**Data:**
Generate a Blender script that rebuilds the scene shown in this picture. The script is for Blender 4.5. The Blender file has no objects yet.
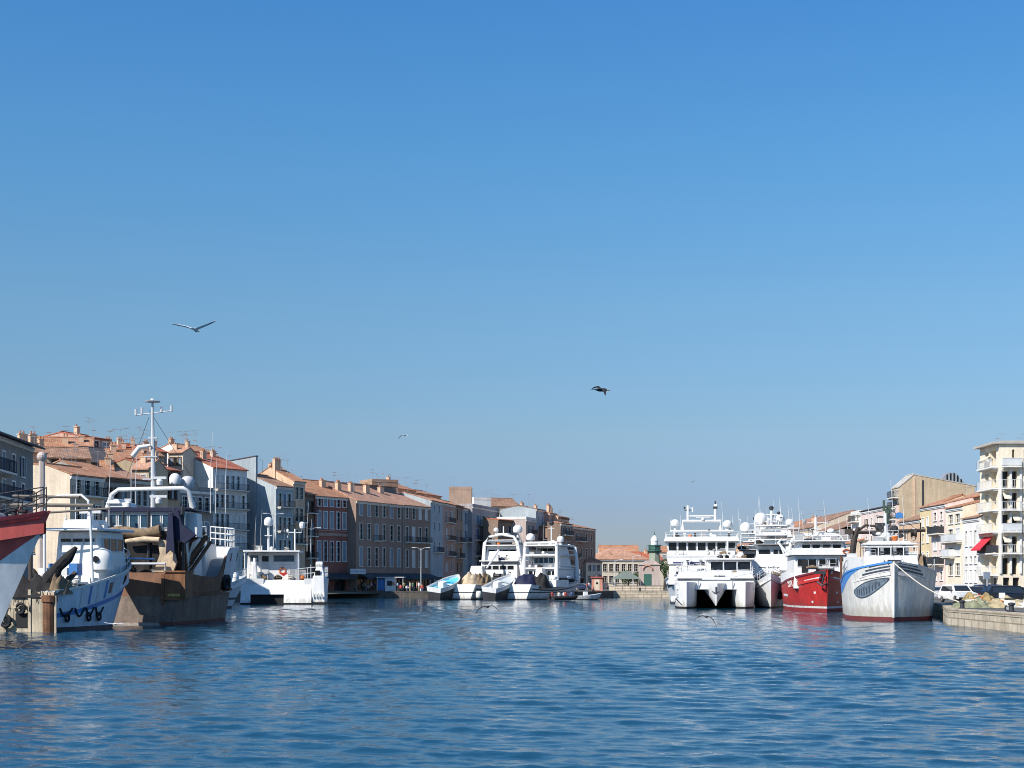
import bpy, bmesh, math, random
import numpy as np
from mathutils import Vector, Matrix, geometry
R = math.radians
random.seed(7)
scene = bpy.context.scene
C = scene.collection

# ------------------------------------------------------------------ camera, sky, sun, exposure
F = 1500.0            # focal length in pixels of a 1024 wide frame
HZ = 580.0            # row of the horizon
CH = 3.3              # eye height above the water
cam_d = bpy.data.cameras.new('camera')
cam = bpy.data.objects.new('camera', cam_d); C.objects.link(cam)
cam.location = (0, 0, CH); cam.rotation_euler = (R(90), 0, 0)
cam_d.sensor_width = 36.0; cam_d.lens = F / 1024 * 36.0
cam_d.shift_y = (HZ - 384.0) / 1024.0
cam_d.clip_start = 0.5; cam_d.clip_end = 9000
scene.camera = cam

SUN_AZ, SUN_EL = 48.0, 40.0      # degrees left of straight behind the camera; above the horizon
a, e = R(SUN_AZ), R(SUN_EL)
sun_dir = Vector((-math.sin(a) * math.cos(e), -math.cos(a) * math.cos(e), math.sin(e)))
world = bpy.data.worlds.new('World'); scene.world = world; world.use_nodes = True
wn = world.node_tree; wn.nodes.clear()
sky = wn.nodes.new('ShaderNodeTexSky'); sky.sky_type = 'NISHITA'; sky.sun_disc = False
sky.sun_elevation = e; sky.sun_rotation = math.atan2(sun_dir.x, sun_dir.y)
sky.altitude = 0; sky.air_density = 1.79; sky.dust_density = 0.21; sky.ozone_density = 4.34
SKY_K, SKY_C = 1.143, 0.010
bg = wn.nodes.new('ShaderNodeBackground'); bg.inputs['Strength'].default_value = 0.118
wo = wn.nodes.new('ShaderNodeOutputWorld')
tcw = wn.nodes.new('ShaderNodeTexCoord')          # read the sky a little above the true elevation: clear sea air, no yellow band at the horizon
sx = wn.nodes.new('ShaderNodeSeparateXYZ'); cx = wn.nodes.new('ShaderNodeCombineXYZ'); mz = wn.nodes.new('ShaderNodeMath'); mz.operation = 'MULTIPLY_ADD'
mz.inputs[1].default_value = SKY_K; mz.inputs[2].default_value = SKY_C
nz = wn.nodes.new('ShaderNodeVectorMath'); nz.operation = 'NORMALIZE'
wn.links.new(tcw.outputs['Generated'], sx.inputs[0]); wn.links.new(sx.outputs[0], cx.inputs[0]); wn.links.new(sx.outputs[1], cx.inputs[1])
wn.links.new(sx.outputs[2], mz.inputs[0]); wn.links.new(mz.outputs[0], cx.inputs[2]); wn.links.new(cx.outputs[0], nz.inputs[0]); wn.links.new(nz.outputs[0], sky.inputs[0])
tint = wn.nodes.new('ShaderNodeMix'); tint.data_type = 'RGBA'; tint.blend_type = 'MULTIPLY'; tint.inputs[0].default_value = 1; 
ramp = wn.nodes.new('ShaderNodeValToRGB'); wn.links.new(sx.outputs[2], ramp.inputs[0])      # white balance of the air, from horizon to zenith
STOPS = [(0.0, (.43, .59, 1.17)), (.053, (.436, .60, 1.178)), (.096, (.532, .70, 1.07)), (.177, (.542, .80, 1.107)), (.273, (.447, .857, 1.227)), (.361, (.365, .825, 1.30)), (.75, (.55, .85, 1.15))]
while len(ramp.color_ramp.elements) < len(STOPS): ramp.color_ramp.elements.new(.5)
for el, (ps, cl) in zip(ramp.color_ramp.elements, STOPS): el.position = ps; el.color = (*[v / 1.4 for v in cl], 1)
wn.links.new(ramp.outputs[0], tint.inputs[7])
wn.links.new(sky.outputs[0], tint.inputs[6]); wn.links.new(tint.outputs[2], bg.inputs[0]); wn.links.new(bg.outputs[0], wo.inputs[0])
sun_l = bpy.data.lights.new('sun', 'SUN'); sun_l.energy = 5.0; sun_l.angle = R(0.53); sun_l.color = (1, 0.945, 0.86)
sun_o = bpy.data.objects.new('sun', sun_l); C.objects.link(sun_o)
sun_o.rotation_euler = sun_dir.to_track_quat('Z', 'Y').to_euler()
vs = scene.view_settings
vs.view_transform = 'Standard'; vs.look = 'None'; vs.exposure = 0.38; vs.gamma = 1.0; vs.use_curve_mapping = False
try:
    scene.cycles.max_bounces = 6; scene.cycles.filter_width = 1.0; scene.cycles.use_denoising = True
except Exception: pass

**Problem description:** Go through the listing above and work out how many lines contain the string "scene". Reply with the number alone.

**Task answer:** 7